Assume $\Omega$ is some open, bounded domain with smooth boundary – say $\Omega = B(0,1) \subset \mathbb{R}^3$. Let $v$ be a solution of the Laplace equation \begin{equation} \begin{cases} \Delta v =0 & \mbox{on } \Omega \\ v=f|_{\partial\Omega} & \mbox{on } \partial \Omega \end{cases} \end{equation} and assume furthermore $f \in L^1_{loc} (\overline{\Omega}) \cap L^4(\overline{\Omega})$ and $Df \in L^2(\overline{\Omega})$.
Can one prove that $v \in L^4$?
What I found so far: this works for $f \in C(\overline{\Omega})$ by the Poisson Integral Formula, but my $f$ is not as smooth (as I can't assert that $f \in H^4$).
Any help is much appreciated!
Best Answer
First note that $f\in L^4(\Omega)$ implies $f\in L^1(\Omega)$, hence the hypothesis $f\in L^4(\Omega)\cap L^1_{loc}(\Omega)$ is unnecessary. Now, consider the problem
$$\tag{P} \left\{ \begin{array}{cc} \Delta v=0 &\mbox{ in $\Omega$} \\ v=f &\mbox{ in $\partial\Omega$} \end{array} \right. $$
It is well know that if $f\in H^{1/2}(\partial\Omega)$, then problem $(P)$ has a unique solution $v\in H^1(\Omega)$ satisfying $(P)$ in the weak sense. But $H^1(\Omega)$ is contained in $L^{2^\star}$ (Sobolev Embedding), where in our case $$\tag{1}2^\star=\frac{2N}{N-2}=6$$
From $(1)$ we conclude that $v\in L^4(\Omega)$.

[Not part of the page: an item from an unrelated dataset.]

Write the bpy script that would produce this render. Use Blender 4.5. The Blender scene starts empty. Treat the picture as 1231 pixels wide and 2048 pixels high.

Remark 1: $f\in L^4(\Omega)$ with $Df\in L^2(\Omega)$ implies that $f\in H^1(\Omega)$, which implies that $\operatorname{trace}(f)\in H^{1/2}(\partial\Omega)$
Remark 2: To solve problem $(P)$ we procced as follows:
Claim: The solution $v\in H^1$ is characterized by $$\tag{2}\int_\Omega |\nabla v|^2=\min\{\int_\Omega |\nabla u|^2: u\in H^1(\Omega)\ \mbox{and}\ \ \operatorname{trace}u=f\}$$
Denote $\mathcal{K}=\{\int_\Omega |\nabla u|^2: u\in H^1(\Omega)\ \mbox{and}\ \ \operatorname{trace}u=f\}$
First note that $\mathcal{K}$ non empty, because $\operatorname{trace}:H^1(\Omega)\to H^{1/2}(\Omega)$ is surjective, hence, we can take a minimizing sequence in $\mathcal{K}$, i.e. a sequence $u_n\in\mathcal{K}$ satisfying $$\int_\Omega |\nabla u_n|^2\to \inf\mathcal{K}$$
Try to prove that $\|\nabla u_n-\nabla u_m\|_2\to 0$ as $n,m\to\infty$. Note that $u_m-u_n\in H_0^1(\Omega)$, hence, by Poincare inequality we can conclude that $$\|u_n-u_m\|_{1,2}\to 0$$
This implies the existence of some $v\in H^1(\Omega)$ such that $u_n\to v$ in $H^1$. Now you can conclude.
Remark 3: Let me propose you another way to solve this problem.
Let $K=\{\int_\Omega |\nabla u|^2: u\in H^1(\Omega)\ \mbox{and}\ \ \operatorname{trace}u=f\}$ and define $F:K\to\mathbb{R}$ by $$\tag{3}F(u)=\int_\Omega|\nabla u|^2$$
First note that $K$ is closed and convex. Now, try and show:
I - $F$ is coercive, i.e. if $\|u\|_{1,2}\to\infty$ in $K$, then $F(u)\to\infty$,
II - $F$ is weakly lower semicontinuous, i.e. if $u_n\in K$ weakly converges to $u\in K$, then $F(u)\leq\liminf F(u_n)$,
III - $F$ is convex.
I, II and III implies that $F$ is minimized by some $v\in K$ which implies that $F'(v)=0$.